Monday, September 29, 2008

Equilibrium: Battle at Barlow

I'll start this post by admitting that I really had no business racing at Barlow yesterday. So I ultimately feel like I got everything that I had coming to me: a big fat DNF.

For the second straight year, I had a cold coming into the Battle at Barlow weekend. Last year I felt OK about driving out to Gresham and deciding to skip the race. It was pissing rain that day and my illness had kept me out of work for a few days the previous week.
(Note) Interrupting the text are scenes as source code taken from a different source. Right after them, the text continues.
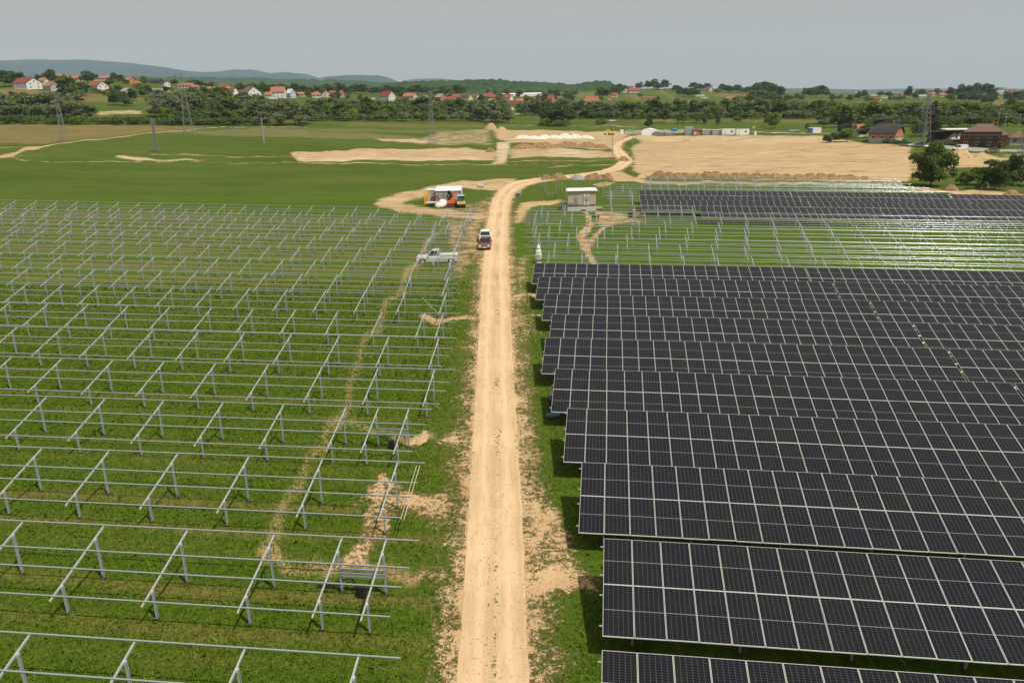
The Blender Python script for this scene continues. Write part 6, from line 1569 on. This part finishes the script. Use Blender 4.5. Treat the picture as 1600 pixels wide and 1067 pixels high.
# ------------------------------------------------------------------ wire fence at the orchard
fp = [at(a, b) for a, b in [(1424,288),(1440,290),(1457,291),(1480,292.5),(1503,295.5),(1533,300),(1566,300),(1582,299),(1610,297)]]
o = empty('wire_fence', fp[0], 0, 'wire mesh fence on pale posts in front of the orchard', 'fence')
FW = M_('fence_wire', (.24, .25, .25), .5, .4); b = MB(); o0 = fp[0]
for i in range(len(fp) - 1):
    a, c_ = fp[i] - o0, fp[i + 1] - o0
    a.z = gz(fp[i].x, fp[i].y) - o0.z; c_.z = gz(fp[i + 1].x, fp[i + 1].y) - o0.z
    n_ = max(1, int((c_ - a).length / 3))
    for j in range(n_):
        q = a.lerp(c_, j / n_); MB().tube(q, q + Vector((0, 0, 1.7)), .045, 6).build('post', FW, o)
    for z_ in (.15, .45, .75, 1.05, 1.35, 1.62): b.beam(a + Vector((0, 0, z_)), c_ + Vector((0, 0, z_)), .012, .012)
b.build('mesh_wires', FW, o)
q = fp[7] - o0; MB().beam(q + Vector((.0, 0, 1.7)), q + Vector((1.6, -.6, 0)), .07, .07).build('brace', GALV, o)
# hedge and low fence in front of the brown inn
o = empty('picket_fence', at(1460, 226), 0, 'low dark picket fence between the pylon and the clipped hedge', 'fence'); b = MB()
L_ = (at(1500, 227) - at(1460, 226)).length
for i in range(26): b.box((L_ * i / 25, 0, .8), (.12, .06, 1.6))
b.build('pickets', STEELD, o); MB().box((L_ / 2, 0, 1.3), (L_, .05, .1)).build('rail', STEELD, o)
for i in range(9): tpx('bush', 1474 + i * 3.4, 224.2 + i * .1, 8, 6, 'clipped evergreen of the dense row before the open shed', 'row of clipped evergreens')

# ------------------------------------------------------------------ grass blades near the camera
def grass(name, n_, ylo, yhi, size, seed, mat):
    g = np.random.default_rng(seed)
    y = ylo + (yhi - ylo) * g.random(n_) ** 1.25; x = (g.random(n_) * 2 - 1) * .88 * y
    k = gmask('dirt', x, y); r_ = gmask('row', x, y)
    # keep off the road and thin out on bare soil, clumped
    cl = np.sin(x * 1.9 + np.sin(y * 1.3) * 2) * np.sin(y * 1.7 + np.sin(x * 1.1) * 2)
    keep = (g.random(n_) > k * 1.35) & (k < .75) & (g.random(n_) > r_ * .6)
    ci = y + x * math.tan(TH)
    keep &= ~((x > 5) & (np.min(np.abs(ci[:, None] - (np.array([c_[1] + c_[0] * math.tan(TH) for c_ in RP[:8]]) - 2.6)[None]), 1) < 1.9))
    x, y = x[keep], y[keep]; m_ = len(x); z = hz(x, y)
    a = g.uniform(0, 6.28, m_); s_ = size * g.uniform(.5, 1.3, m_) * (1 + 1.1 * (g.random(m_) < .04)) * (1 + y / 120) * (1 + .25 * cl[keep]); lean = g.normal(0, .45, (m_, 2)) * s_[:, None]
    dx, dy = np.cos(a) * s_ * .30, np.sin(a) * s_ * .30
    b0 = np.stack([x - dx, y - dy, z - .01], 1); b1 = np.stack([x + dx, y + dy, z - .01], 1); t_ = np.stack([x + lean[:, 0], y + lean[:, 1], z + s_ * .75], 1)
    vs = np.stack([b0, b1, t_], 1).reshape(-1, 3)
    me = npmesh(name, vs, np.arange(m_ * 3).reshape(-1, 3), mat, 3)
    at_ = me.attributes.new('tone', 'FLOAT', 'FACE'); at_.data.foreach_set('value', np.clip(.5 * g.random(m_) + .25 * cl[keep] + .25, 0, 1).astype(np.float32))
    return me
n = NT('grass_blades'); t = n.n('ShaderNodeAttribute', attribute_name='tone').outputs['Fac']; pz = n.pos()
col = n.mix(t, (0.040, 0.086, 0.003), (0.130, 0.210, 0.010)); col = n.mix(n.math('MULTIPLY', n.ramp(n.noise(pz, .35, 3), .5, .7), .5), col, (.20, .18, .035))
n.out(col, .8); GB = n.mat
tr = n.n('ShaderNodeBsdfTranslucent'); n.set(tr.inputs[0], col); ms = n.n('ShaderNodeMixShader'); ms.inputs[0].default_value = .3
oo = [q_ for q_ in n.t.nodes if q_.type == 'OUTPUT_MATERIAL'][0]; n.t.links.new(n.b.outputs[0], ms.inputs[1]); n.t.links.new(tr.outputs[0], ms.inputs[2]); n.t.links.new(ms.outputs[0], oo.inputs['Surface'])
g = np.random.default_rng(21)
# loose stones on the road and its bare margins
n_ = 9000; y = 19 + 60 * g.random(n_) ** 1.4; x = g.uniform(-6.5, 4.5, n_); kp = gmask('dirt', x, y) > .55; x, y = x[kp], y[kp]; n_ = len(x); z = hz(x, y) + .03
s_ = .012 + .03 * g.random(n_) ** 3; o6 = np.array([(1,0,0),(0,1,0),(-1,0,0),(0,-1,0),(0,0,.8),(0,0,-.6)]); jit = 1 + g.normal(0, .25, (n_, 6, 1))
vs = np.stack([x, y, z], 1)[:, None] + o6[None] * jit * s_[:, None, None]
f8 = np.array([(0,1,4),(1,2,4),(2,3,4),(3,0,4),(1,0,5),(2,1,5),(3,2,5),(0,3,5)])
tag(link('gravel', npmesh('gravel', vs.reshape(-1, 3), (f8[None] + 6 * np.arange(n_)[:, None, None]).reshape(-1, 3), M_('stones', (.40, .31, .21), .9, 0, .3, 2), 3)), 'loose small stones scattered over the dirt road and its bare edges', 'gravel', kind='stuff')
tag(link('grass', grass('grass', 640000, 17.5, 85, .088, 3, GB)), 'short tufted meadow grass between the racks and along the road', 'grass', kind='stuff')

# ------------------------------------------------------------------ haze: the summer air
hb = MB(); hb.box((0, 6680, 400), (112000, 13900, 1000))
me = hb.mesh('haze', []); 
hm = bpy.data.materials.new('haze'); hm.use_nodes = True; ht = hm.node_tree; ht.nodes.remove(ht.nodes['Principled BSDF'])
pv = ht.nodes.new('ShaderNodeVolumePrincipled'); pv.inputs['Color'].default_value = (.66, .81, .98, 1); pv.inputs['Density'].default_value = HAZE_D; pv.inputs['Anisotropy'].default_value = 0.0
ht.links.new(pv.outputs[0], [q_ for q_ in ht.nodes if q_.type == 'OUTPUT_MATERIAL'][0].inputs['Volume'])
me.materials.append(hm); tag(link('haze', me), 'thin bluish summer haze over the whole plain', 'haze', kind='stuff')
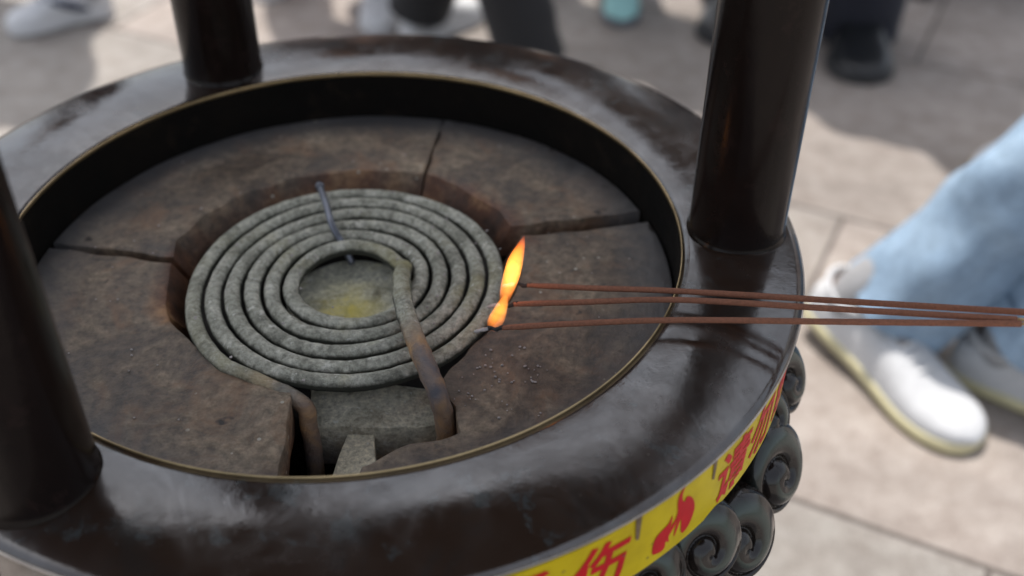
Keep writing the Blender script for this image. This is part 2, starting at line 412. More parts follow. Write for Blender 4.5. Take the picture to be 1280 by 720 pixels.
def fill_outline(polys, name, phic, zc, mat, parent, r, sub=True):
    """polys in local units (x right, y up); wraps them on the skirt"""
    cu = bpy.data.curves.new(name, 'CURVE'); cu.dimensions = '2D'; cu.fill_mode = 'BOTH'
    for pts in polys:
        s = cu.splines.new('POLY'); s.points.add(len(pts)-1); s.use_cyclic_u = True
        for i, (x, y) in enumerate(pts): s.points[i].co = (x, y, 0, 1)
    return wrap_curve(cu, name, phic, zc, mat, parent, r)
def wrap_curve(cu, name, phic, zc, mat, parent, r, shear=0.0, sx=1.0, sy=1.0, cx=0, cy=0):
    t = bpy.data.objects.new('tmp', cu); C.objects.link(t)
    bpy.context.view_layer.update()
    dg = bpy.context.evaluated_depsgraph_get()
    me = bpy.data.meshes.new_from_object(t.evaluated_get(dg))
    bpy.data.objects.remove(t)
    bm = bmesh.new(); bm.from_mesh(me)
    bmesh.ops.remove_doubles(bm, verts=bm.verts, dist=1e-5)
    for k in range(-30, 31):      # slice vertically so that it bends with the skirt
        bmesh.ops.bisect_plane(bm, geom=list(bm.verts)+list(bm.edges)+list(bm.faces), plane_co=(k*.015/sx+cx, 0, 0), plane_no=(1, 0, 0))
    V = []
    bm.verts.index_update()
    for v in bm.verts:
        x = (v.co.x-cx)*sx; y = (v.co.y-cy)*sy; x += shear*y
        V.append(cylpt(math.radians(phic)+x/r, zc+y, r))
    F = [tuple(v.index for v in f.verts) for f in bm.faces]
    bm.free(); bpy.data.meshes.remove(me)
    return mesh(name, V, F, mat, parent, smooth=False)
def glyph(ch, phic, zc, size=.125, bold=.022):
    cu = bpy.data.curves.new('g', 'FONT'); cu.body = ch; cu.size = 1.0; cu.offset = bold
    cu.align_x = 'CENTER'; cu.align_y = 'CENTER'
    cu.resolution_u = 3
    t = bpy.data.objects.new('tmp', cu); C.objects.link(t); bpy.context.view_layer.update()
    bb = [Vector(b) for b in t.bound_box]; mn = Vector((min(b.x for b in bb), min(b.y for b in bb))); mx = Vector((max(b.x for b in bb), max(b.y for b in bb)))
    C.objects.unlink(t); bpy.data.objects.remove(t)
    w, h = mx.x-mn.x, mx.y-mn.y
    return wrap_curve(cu, 'printed_character', phic, zc, M['red'], tape, LR+.0012, shear=.12, sx=size/h*.95, sy=size/h, cx=(mn.x+mx.x)/2, cy=(mn.y+mx.y)/2)
ZC = -.1085
for ch, a in (('小', -84.0), ('心', -76.5), ('烫', -67.0), ('伤', -58.4), ('请', -37.9), ('勿', -30.6), ('触', -22.5)):
    g = glyph(ch, a, ZC)
FL_old = [(-.62, -1.0), (-.30, -.96), (-.02, -.78), (.10, -.62), (.20, -.44), (.16, -.22), (.30, -.36), (.42, -.52), (.56, -.40), (.78, -.16), (.88, .12), (.80, .38), (.62, .52), (.36, .56), (.16, .50), (.04, .62), (-.02, .86), (.10, 1.12), (-.12, .94), (-.26, .66), (-.22, .34), (-.12, .12), (-.30, .0), (-.42, -.24), (-.46, -.02), (-.40, .14), (-.70, -.18), (-.94, -.52), (-.90, -.82)]
FL = [(850, 580), (843, 530), (862, 480), (900, 440), (935, 405), (952, 365), (956, 400), (944, 432), (975, 392), (988, 345), (978, 300), (985, 255), (1018, 208), (1006, 250), (1014, 282), (1030, 288), (1040, 263), (1075, 262), (1105, 285), (1117, 320), (1108, 370), (1085, 420), (1050, 456), (1032, 440), (1021, 380), (1002, 436), (984, 478), (986, 430), (1000, 380), (968, 440), (946, 475), (952, 505), (930, 505), (925, 540), (895, 566)]
FL = [((x-985)/2570, (395-.63*(x-985)-y)/2000) for x, y in FL]
HOLE = [(.02, -.50), (-.08, -.30), (.02, .02), (.12, -.06), (.06, -.28)]
def smooth2(p, n=4):
    q = p+[p[0], p[1], p[2]]; out = []
    c = catmull([(x, y, 0) for x, y in [p[-1]]+p+[p[0]]], n)
    return [(v[0], v[1]) for v in c[n:-n]]
for a in (-48.3, -4.0, -93.0):
    fill_outline([smooth2(FL, 3)], 'printed_flame', a, ZC-.002, M['red'], tape, LR+.0012)
for a, z, w, h in ((-54.0, -.055, .007, .032), (-42.6, -.05, .006, .03), (-70, -.06, .006, .02)):
    pts = [(-w, h), (w, h), (w*.9, 0), (w*.75, -h), (-w*.3, -h*.9), (-w*.7, 0)]
    fill_outline([pts], 'tape_residue', a, z, M['stain'], tape, LR+.0019)
for i in range(14):
    a = random.uniform(-90, -30); z = random.uniform(-.17, -.05); w = random.uniform(.0015, .004); h = random.uniform(.001, .0022); t = random.uniform(-.5, .9)
    fill_outline([[(w*math.cos(q)*math.cos(t)-h*math.sin(q)*math.sin(t), w*math.cos(q)*math.sin(t)+h*math.sin(q)*math.cos(t)) for q in [k*PI/4 for k in range(8)]]], 'tape_scuff', a, z, M['stain'], tape, LR+.0019)

# ------------------------------------------------------------------ slabs inside the furnace
ZS = -.130; TH = .078
def slab(name, outline, label, cat='stone slab', group=None, top=ZS, thick=TH, mat=None, rough=.006, seed=0, tilt=(0, 0)):
    """outline: list of (x, y) in ring radii; gets subdivided, roughened and rounded edges."""
    mat = mat or M['slab']
    P = []
    for i, a in enumerate(outline):
        b = outline[(i+1) % len(outline)]; d = math.hypot(b[0]-a[0], b[1]-a[1]); n = max(1, int(d/.02))
        for k in range(n): P.append((a[0]+(b[0]-a[0])*k/n, a[1]+(b[1]-a[1])*k/n))
    Q = []
    for x, y in P:
        r = math.hypot(x, y)
        jx = rough*noise.noise(Vector((x*14, y*14, seed))); jy = rough*noise.noise(Vector((x*14, y*14, seed+9)))
        if r > .70: jx = jy = 0
        Q.append((x+jx*1.6, y+jy*1.6))
    cx = sum(q[0] for q in Q)/len(Q); cy = sum(q[1] for q in Q)/len(Q)
    bm = bmesh.new()
    vs = [bm.verts.new((x, y, 0)) for x, y in Q]; f = bm.faces.new(vs)
    if f.normal.z < 0: f.normal_flip()
    bm.normal_update()
    ex = bmesh.ops.extrude_face_region(bm, geom=[f])
    newv = [v for v in ex['geom'] if isinstance(v, bmesh.types.BMVert)]
    topf = [g for g in ex['geom'] if isinstance(g, bmesh.types.BMFace)]
    for v in newv: v.co.z = 0
    for v in vs: v.co.z = -thick
    if f.is_valid: pass
    bmesh.ops.recalc_face_normals(bm, faces=bm.faces)
    te = [e for e in bm.edges if all(abs(v.co.z) < 1e-6 for v in e.verts)]
    bmesh.ops.bevel(bm, geom=te, offset=.0045, segments=2, affect='EDGES', profile=.5)
    # cut the top into a grid for gentle unevenness
    big = [e for e in bm.edges]
    for k in range(-16, 17):
        for no, cc in (((1, 0, 0), (k*.05, 0, 0)), ((0, 1, 0), (0, k*.05, 0))):
            bmesh.ops.bisect_plane(bm, geom=list(bm.verts)+list(bm.edges)+list(bm.faces), plane_co=cc, plane_no=no)
    for v in bm.verts:
        if v.co.z > -.01: v.co.z += .0022*noise.noise(Vector((v.co.x*6, v.co.y*6, seed)))+tilt[0]*(v.co.x-cx)+tilt[1]*(v.co.y-cy)
        else:
            s = .004*noise.noise(Vector((v.co.x*20, v.co.y*20, v.co.z*30)))
            v.co.x += s; v.co.y += s
    bm.verts.index_update()
    VV = [(v.co.x, v.co.y, v.co.z) for v in bm.verts]; FF = [tuple(v.index for v in f.verts) for f in bm.faces]; bm.free()
    rim = [max(0, min(.85, (math.hypot(x, y)-.60)/.13)) for x, y, z in VV]
    burnt = []
    for x, y, z in VV:
        r_ = math.hypot(x, y); an = math.degrees(math.atan2(y, x)) % 360
        b = 1.0 if (z < -.012 and r_ < .6) else max(0, min(1, (.40-r_)/.03))*.5
        if 20 < an < 205 and z > -.012: b = max(b, max(0, min(1, (.452-r_+.02*noise.noise(Vector((x*20, y*20, 3))))/.018)))
        burnt.append(b)
    if 'fire' in name:
        VV = [((x*(1+z*1.5), y*(1+z*1.5), z) if (math.hypot(x, y) < .5 and y > -.16 and z < -.006) else (x, y, z)) for x, y, z in VV]
    o = mesh(name, [W(x, y, z+top) for x, y, z in VV], FF, mat, None, loc=W(cx, cy, top-thick), attrs={'rim': rim, 'burnt': burnt, 'bare': [(1.0 if (cat == 'brick' and 'wide' in label and z < -.028) else 0) for x, y, z in VV], 'sulphur': [max(0, min(1, 1.25-math.hypot(x+.01, y+.075)/.085)) if cat == 'ash plate' else 0 for x, y, z in VV]}, sharp=30)
    tag(o, label, cat, group); return o
def arc(a, b, r=.7335):
    n = max(2, int(abs(b-a)/2)); return [(r*math.cos(math.radians(a+(b-a)*i/n)), r*math.sin(math.radians(a+(b-a)*i/n))) for i in range(n+1)]
g4 = 'sooty fire slabs ringing the heating coil'
gp = .4
slab('fire_slab', [(-.424, .056), (-.431, .124), (-.393, .233), (-.321, .317), (-.193, .405), (-.073, .434), (.073, .443), (.136, .428)] + arc(76.6, 171.2),
     'sooty brown slab at the back left, between the long left seam and the short seam at the back', group=g4, seed=1)
slab('fire_slab', [(.142, .426), (.222, .372), (.327, .263), (.366, .192)] + arc(21.0, 76.2),
     'sooty grey slab at the back right, between the short back seam and the wide dark seam on the right', group=g4, seed=2, tilt=(.006, .004))
slab('fire_slab', [(.386, .150), (.388, .038), (.378, -.07), (.335, -.17), (.290, -.245), (.237, -.325), (.222, -.371), (.262, -.438), (.268, -.500), (.232, -.520), (.175, -.540), (.120, -.567), (.086, -.592), (.082, -.63), (.084, -.728)] + arc(-83.0, 17.2),
     'dark slab at the front right under the burning incense, with a chipped narrow tongue at its left end', group=g4, seed=3)
slab('fire_slab', [(-.072, -.397), (-.095, -.378), (-.190, -.339), (-.308, -.252), (-.376, -.174), (-.402, -.119), (-.421, .013), (-.424, .038)] + arc(172.8, 264.9, .7335) + [(-.062, -.612)],
     'broad rusty brown slab at the front left, ending beside the down-turned coil pipe', group=g4, seed=4)

# ash bed disc under the coil and pale bricks under it
def disc_pts(r, n, a0=0, a1=360): return [(r*math.cos(math.radians(a0+(a1-a0)*i/n)), r*math.sin(math.radians(a0+(a1-a0)*i/n))-.01) for i in range(n)]
bedpts = [(x, y-.02) for x, y in disc_pts(.15, 60)]
slab('ash_plate', bedpts, 'round pale pad crusted with white and yellow ash in the middle of the coil', 'ash plate', top=-.182, thick=.03, mat=M['ash'], rough=.004, seed=6)
slab('support_brick', [(-.06, -.30), (.235, -.30), (.228, -.412), (.17, -.420), (.09, -.412), (.02, -.422), (-.03, -.412)], 'wide greyish brick under the front edge of the coil', 'brick', top=-.205, thick=.11, mat=M['brick'], rough=.012, seed=7, tilt=(0, .02))
slab('support_brick', [(.030, -.418), (.088, -.414), (.118, -.60), (.008, -.60)], 'small pale beige brick standing in the dark front gap', 'brick', top=-.225, thick=.36, mat=M['brick2'], rough=.002, seed=8)
slab('base_plate', disc_pts(.385, 50), 'dark round plate under the coil turns', 'base plate', top=-.214, thick=.05, mat=M['soot'], rough=.004, seed=11)
slab('floor_brick', [(-.28, .22), (.28, .22), (.30, -.20), (.26, -.29), (-.26, -.29), (-.30, -.2)], 'dark brick block carrying the round plate', 'brick', top=-.266, thick=.33, mat=M['soot'], rough=.01, seed=11)

# ------------------------------------------------------------------ heating coil
cz = -.131; rt_ = .0182
path = []
cx0, cy0 = .004, -.034
start = math.radians(-106); turns = 5.61
N = 520
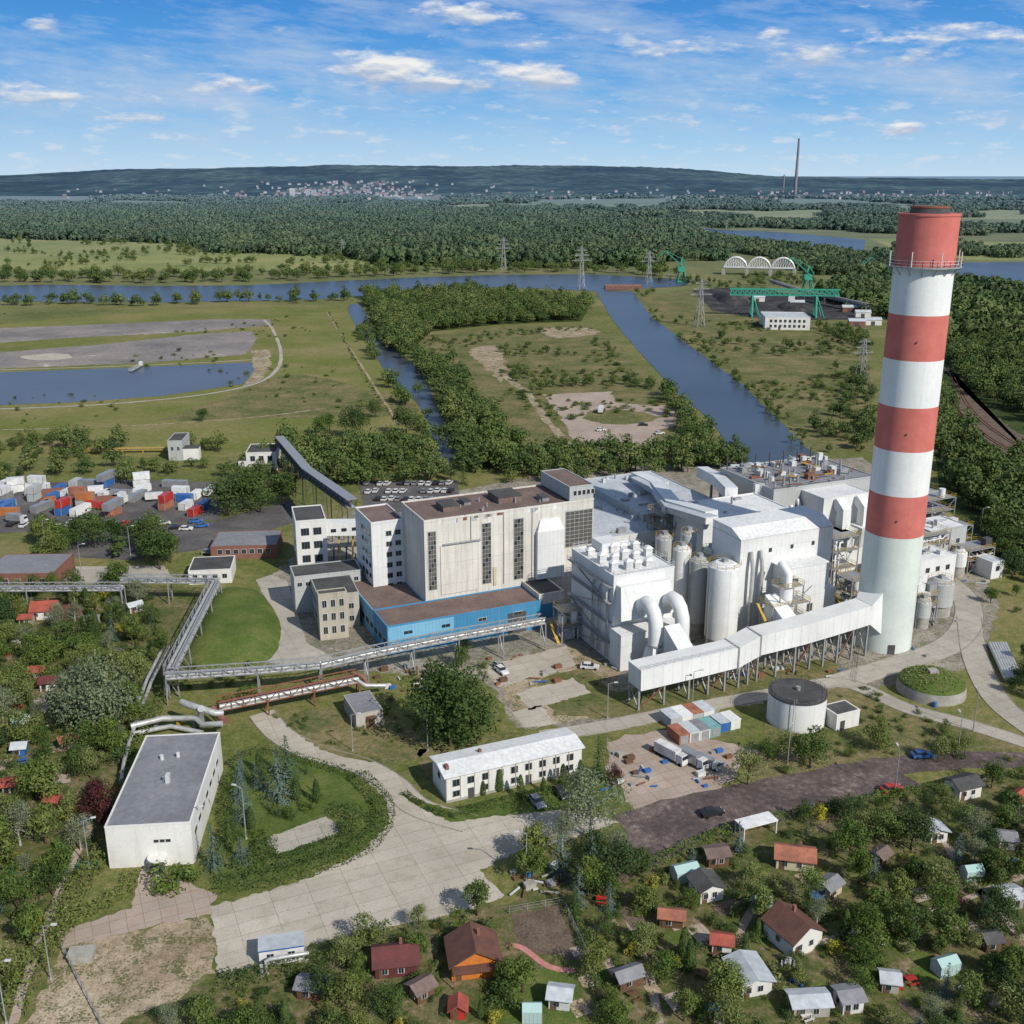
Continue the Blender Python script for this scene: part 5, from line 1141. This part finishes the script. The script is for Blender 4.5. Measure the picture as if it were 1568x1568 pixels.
def fence(pix,h=1.6,m_='steel_green',step=2.5):
    W=[P(*p) for p in pix]; b=Bld('wire_fence',W[0],0); W=[Vector(b.loc(p)) for p in W]
    for p,q_ in zip(W,W[1:]):
        n_=max(1,int((q_-p).length/step))
        for i in range(n_+1): c=p.lerp(q_,i/n_); b.box('posts',m_,c.x-.05,c.x+.05,c.y-.05,c.y+.05,0,h)
        for k in (.3,.65,1): b.beam('rails',m_,p+Vector((0,0,h*k)),q_+Vector((0,0,h*k)),.04)
    b.done()
fence([(20,1340),(90,1335),(150,1330)]); fence([(780,1400),(862,1385),(905,1480)],1.4,'steel_grey'); fence([(95,1455),(170,1600)],1.6,'steel_grey'); fence([(930,1140),(945,1225)],1.6,'steel_grey'); fence([(1320,980),(1310,1045)],1.2,'steel_grey')
for q_ in ([(1200,1470),(1300,1430),(1440,1390),(1568,1340)],[(1430,1260),(1480,1340),(1568,1440)],[(1010,1568),(990,1480),(960,1400)],[(20,1568),(60,1440),(120,1300)],[(0,1180),(60,1100),(120,1000)],[(1100,1568),(1120,1470),(1150,1390)]): road('garden_path',q_,1.3,'concrete_old',.05,False,.3)
for i in range(70):
    if i<50: px,py=rnd.uniform(900,1560),rnd.uniform(1320,1560)
    else: px,py=rnd.uniform(-10,150),rnd.uniform(930,1300)
    w=P(px,py); a=math.radians(24+rnd.choice([0,90])); u=Vector((math.cos(a),math.sin(a),0))*rnd.uniform(2,5); v_=Vector((-math.sin(a),math.cos(a),0))*rnd.uniform(1.5,3.4); zz_=Vector((0,0,.06+i*.0015))
    if rnd.random()<.5: AV.append(((w+u*.5+v_*.5).x,(w+u*.5+v_*.5).y,1.2))
    me=bpy.data.meshes.new('garden_plot'); me.from_pydata([tuple(w+zz_),tuple(w+u+zz_),tuple(w+u+v_+zz_),tuple(w+v_+zz_)],[],[(0,1,2,3)]); me.materials.append(MATS[rnd.choice(['grass_lawn','grass_lawn','plough','grass_dike','dirt','concrete_old'])]); link(bpy.data.objects.new('garden_plot',me))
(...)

This time around it was a very different story. My cold was Las Vegas-induced and I felt that if I could rally enough to stay out until 4:30AM on Wednesday, I sure as shit should be able to race on Sunday. (My full report on Interbike will come later this week, but for a preview, check out Heidi's blog.)

D and I got in a really nice pre-race ride Saturday evening. I did a few sprints on Highway 30 and was feeling really good about my legs. Not so good about the lungs. About 20 seconds into each sprint, my lungs would fill with gunk and I couldn't take any more deep breaths.

On the way out to the race, I felt pretty good. There was a track in my head playing over and over again: "Seventy-five percent is well enough to race...you'll be fine."

I pre-rode the course, then spent a half hour on the roads around the high school warming up. And by warming up, I mean continually trying to clear out my lungs after every hard effort and ignoring the track in my head that had now changed to "Bag it and take care of your body."

Ignored the track and rolled up to the front of the line in the B race. I'm feeling really confident about my starts right now and although I knew that this week that I wasn't going to be able to hold on up front for very long, I figured that a good start would gain me a position or two at the end of the race.

I shot out into second place going into the first corner and felt pretty good--for all of about 2 minutes. Barlow is known for the horrendous run-up. Halfway up that run-up, I could no longer take a deep breath without, literally, choking on snot.

For every measure of oxygen deprivation, I lost a measure of common sense. When I made it to the top of the run-up, I immediately tried to remount my bike. Only to tip over when I couldn't get enough momentum to make it up the next riser. Jeezus-its not like I've ridden this loop A DOZEN TIMES and know better.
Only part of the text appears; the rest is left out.